We crossed back to Oregon and headed into Hood River for a stop at one of our favorite breweries. Full Sail Brewing is the largest, yet still maintains a local feel at its brewery and taproom overlooking the Columbia River. Full Sail’s simple flagship beers are widely available, but it’s here in Hood River where the mastery of the craft really shines with a variety of seasonals and Brewmaster Reserve recipes always on tap.

After enjoying the seasonal sampler, we took a walk around the downtown area. Although quiet on the weekday evening, the charming and easily-walkable downtown is lively on the weekends with great local restaurants and shops.  We finished up with one last pint and a pizza at Double Mountain Brewery before heading back toward Portland.

Sunset over the Columbia River

Sunset over the Columbia River.

Perhaps the only view more stunning than the eastern vista on a sunny day is the western view on a clear evening. The sun began to set as we approached the viewpoint near the historical marker commemorating the British explorers of the H.M.S. Chatham in the 1790s. The fiery sky reflected off the calm waters of the river, slowly gradating to the indigo of the evening. A perfect ending to a great day in the Columbia River Gorge.

If You Go…

Portland Women’s Forum State Scenic Viewpoint
From I-84 E, take exit 22 and follow Corbett Hill Rd to the Historic Columbia River Highway.
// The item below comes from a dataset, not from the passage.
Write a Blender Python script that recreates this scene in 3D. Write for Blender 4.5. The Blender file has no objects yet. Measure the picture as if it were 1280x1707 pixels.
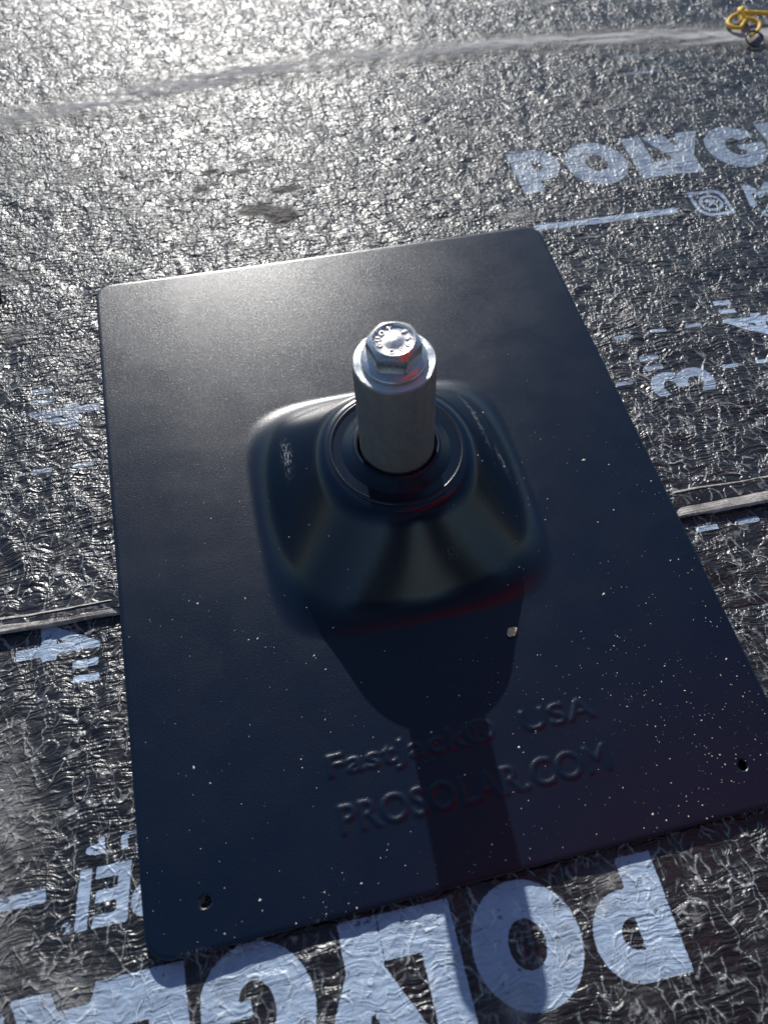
import bpy, bmesh, math, random
import numpy as np
from mathutils import Matrix, Vector

random.seed(4)
rng = np.random.default_rng(7)
scene = bpy.context.scene
R_ = math.radians

# ------------------------------------------------------------------ camera
CAM = (-0.05161394, -0.17089778, 0.29097971)
ROT = ((0.97309780, -0.22901169, 0.02518577),
       (0.18425155, 0.83918035, 0.51169103),
       (-0.13831863, -0.49328489, 0.85880031))          # rows: camera axes in the world
cd = bpy.data.cameras.new('camera')
cam = bpy.data.objects.new('camera', cd)
scene.collection.objects.link(cam)
cam.matrix_world = Matrix.Translation(CAM) @ Matrix(ROT).transposed().to_4x4()
cd.sensor_fit = 'HORIZONTAL'
cd.sensor_width = 36.0
cd.lens = 1345.0 / 1280.0 * 36.0
cd.clip_start = 0.005
cd.clip_end = 200.0
cd.dof.use_dof = True
cd.dof.focus_distance = 0.325
cd.dof.aperture_fstop = cd.lens / 2.6
scene.camera = cam

# ------------------------------------------------------------------ sky and sun
SUN_EL, SUN_AZ = 26.5, 88.3                              # azimuth from +x towards +y
world = bpy.data.worlds.new('World')
scene.world = world
world.use_nodes = True
wn = world.node_tree
bg = wn.nodes['Background']
sky = wn.nodes.new('ShaderNodeTexSky')
sky.sky_type = 'NISHITA'
sky.sun_disc = False
sky.sun_elevation = R_(SUN_EL)
sky.sun_rotation = R_(90.0 - SUN_AZ)
sky.air_density = 1.0
sky.dust_density = 0.2
sky.ozone_density = 4.0
wn.links.new(sky.outputs[0], bg.inputs[0])
bg.inputs[1].default_value = 0.085
sd = bpy.data.lights.new('sun', 'SUN')
sd.energy = 4.2
sd.angle = R_(0.53)
sd.color = (1.0, 0.97, 0.92)
sun = bpy.data.objects.new('sun', sd)
scene.collection.objects.link(sun)
sdir = Vector((math.cos(R_(SUN_EL)) * math.cos(R_(SUN_AZ)), math.cos(R_(SUN_EL)) * math.sin(R_(SUN_AZ)), math.sin(R_(SUN_EL))))
sun.rotation_euler = sdir.to_track_quat('Z', 'Y').to_euler()
sun.location = sdir * 3
vs = scene.view_settings
vs.view_transform = 'Standard'
vs.look = 'None'
vs.gamma = 1.0
vs.use_curve_mapping = False
vs.exposure = 0.25
scene.render.engine = 'CYCLES'

# ------------------------------------------------------------------ helpers
def link(name, me, mat=None, parent=None):
    o = bpy.data.objects.new(name, me)
    scene.collection.objects.link(o)
    if mat is not None:
        me.materials.append(mat)
    o.parent = parent
    return o

def tag(o, label=None, category=None, group=None, kind=None):
    for k, v in (('label', label), ('category', category), ('group', group), ('kind', kind)):
        if v:
            o[k] = v
    return o

def empty(name, loc=(0, 0, 0)):
    o = bpy.data.objects.new(name, None)
    o.empty_display_size = 0.02
    scene.collection.objects.link(o)
    o.location = loc
    return o

def np_mesh(name, V, F, smooth=True):
    """V (n,3), F (m,4) or (m,3)"""
    me = bpy.data.meshes.new(name)
    V = np.asarray(V, np.float32); F = np.asarray(F, np.int32)
    k = F.shape[1]
    me.vertices.add(len(V)); me.vertices.foreach_set('co', V.ravel())
    me.loops.add(F.size); me.loops.foreach_set('vertex_index', F.ravel())
    me.polygons.add(len(F))
    me.polygons.foreach_set('loop_start', np.arange(0, F.size, k, dtype=np.int32))
    me.polygons.foreach_set('use_smooth', np.full(len(F), smooth))
    me.update(calc_edges=True)
    return me

def grid_faces(nx, ny):
    i = np.arange(nx - 1)[None, :]; j = np.arange(ny - 1)[:, None]
    a = j * nx + i
    return np.stack([a, a + 1, a + nx + 1, a + nx], -1).reshape(-1, 4)

def attr(me, name, data):
    a = me.attributes.new(name, 'FLOAT', 'POINT')
    a.data.foreach_set('value', np.asarray(data, np.float32).ravel())

def smooth(a, b, x):
    t = np.clip((x - a) / (b - a), 0, 1)
    return t * t * (3 - 2 * t)

def vnoise(x, y, seed=0):
    xi = np.floor(x).astype(np.int64); yi = np.floor(y).astype(np.int64)
    fx = x - xi; fy = y - yi
    def h(a, b):
        n = (a * 374761393 + b * 668265263 + seed * 974711) & 0x7fffffff
        n = ((n ^ (n >> 13)) * 1274126177) & 0x7fffffff
        n = (n ^ (n >> 16)) & 0xffff
        return n / 32767.5 - 1.0
    u = fx * fx * fx * (fx * (fx * 6 - 15) + 10); v = fy * fy * fy * (fy * (fy * 6 - 15) + 10)
    return (h(xi, yi) * (1 - u) + h(xi + 1, yi) * u) * (1 - v) + (h(xi, yi + 1) * (1 - u) + h(xi + 1, yi + 1) * u) * v

def fbm(x, y, seed=0, octv=3):
    s = 0; a = 1; t = 0
    for k in range(octv):
        s = s + a * vnoise(x * 2 ** k + 13.7 * k, y * 2 ** k + 5.1 * k, seed + k); t += a; a *= 0.5
    return s / t

def seg_sdf(px, py, segs):
    """signed distance (negative inside, even-odd) of points to closed outlines given as segments (n,4)"""
    d2 = np.full(px.shape, 1e9); ins = np.zeros(px.shape, bool)
    for x0, y0, x1, y1 in segs:
        ex, ey = x1 - x0, y1 - y0
        L = ex * ex + ey * ey
        if L < 1e-18:
            continue
        wx, wy = px - x0, py - y0
        t = np.clip((wx * ex + wy * ey) / L, 0, 1)
        d2 = np.minimum(d2, (wx - ex * t) ** 2 + (wy - ey * t) ** 2)
        if y0 != y1:
            c = ((y0 > py) != (y1 > py)) & (px < (x1 - x0) * (py - y0) / (y1 - y0) + x0)
            ins ^= c
    d = np.sqrt(d2)
    return np.where(ins, -d, d)

def loops_to_segs(loops):
    S = []
    for lp in loops:
        n = len(lp)
        for i in range(n):
            S.append((*lp[i], *lp[(i + 1) % n]))
    return np.array(S, float)

def glyph_segs(txt, size, fat=0.0, spacing=1.0):
    """outline segments of a line of text in the built-in font, baseline at the origin"""
    cu = bpy.data.curves.new('glyphs', 'FONT')
    cu.body = txt; cu.size = size; cu.offset = fat; cu.resolution_u = 5; cu.space_character = spacing
    ob = bpy.data.objects.new('glyphs', cu)
    scene.collection.objects.link(ob)
    bpy.context.view_layer.update()
    me = ob.evaluated_get(bpy.context.evaluated_depsgraph_get()).to_mesh()
    co = np.array([v.co[:2] for v in me.vertices])
    cnt = {}
    for p in me.polygons:
        vsx = list(p.vertices)
        for a, b in zip(vsx, vsx[1:] + vsx[:1]):
            k = (min(a, b), max(a, b)); cnt[k] = cnt.get(k, 0) + 1
    S = np.array([(*co[a], *co[b]) for (a, b), n in cnt.items() if n == 1])
    ob.evaluated_get(bpy.context.evaluated_depsgraph_get()).to_mesh_clear()
    bpy.data.objects.remove(ob); bpy.data.curves.remove(cu)
    return S

def xf(S, ox=0, oy=0, rot=0, sx=1, sy=1, shear=0):
    P = S.reshape(-1, 2).copy()
    P[:, 0] *= sx; P[:, 1] *= sy
    P[:, 0] += shear * P[:, 1]
    c, s = math.cos(rot), math.sin(rot)
    P = np.stack([P[:, 0] * c - P[:, 1] * s + ox, P[:, 0] * s + P[:, 1] * c + oy], 1)
    return P.reshape(-1, 4)

def fit(S, x0, y0, x1, y1):
    """scale outline segments into a box"""
    P = S.reshape(-1, 2); a = P.min(0); b = P.max(0)
    P = (P - a) / (b - a) * np.array([x1 - x0, y1 - y0]) + np.array([x0, y0])
    return P.reshape(-1, 4)

def arc(cx, cy, rx, ry, a0, a1, n=14):
    return [(cx + rx * math.cos(R_(a0 + (a1 - a0) * i / n)), cy + ry * math.sin(R_(a0 + (a1 - a0) * i / n))) for i in range(n + 1)]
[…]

Vista House at Crown Point
Follow the Historic Columbia River Highway east from the Portland Women’s Forum State Scenic Viewpoint.

Multnomah Falls
Follow the Historic Columbia River Highway east from Crown Point or take I-84 E to exit 31 (left-hand exit) for the Multnomah Falls parking lot.

Catherine Creek Trailhead
From I-84 E, take exit 64 near Hood River and turn left for Button Bridge Rd. Cross the toll bridge ($1 each way for most vehicles) and turn right on WA-14. Just before Rowland Lake, turn left onto Old Highway 8 to the trailhead parking.

Full Sail Brewing
506 Columbia St, Hood River. Open daily from 11 a.m.-9 p.m.

Double Mountain Brewery
8 4th St, Hood River. Open daily from 11 a.m.-10 p.m.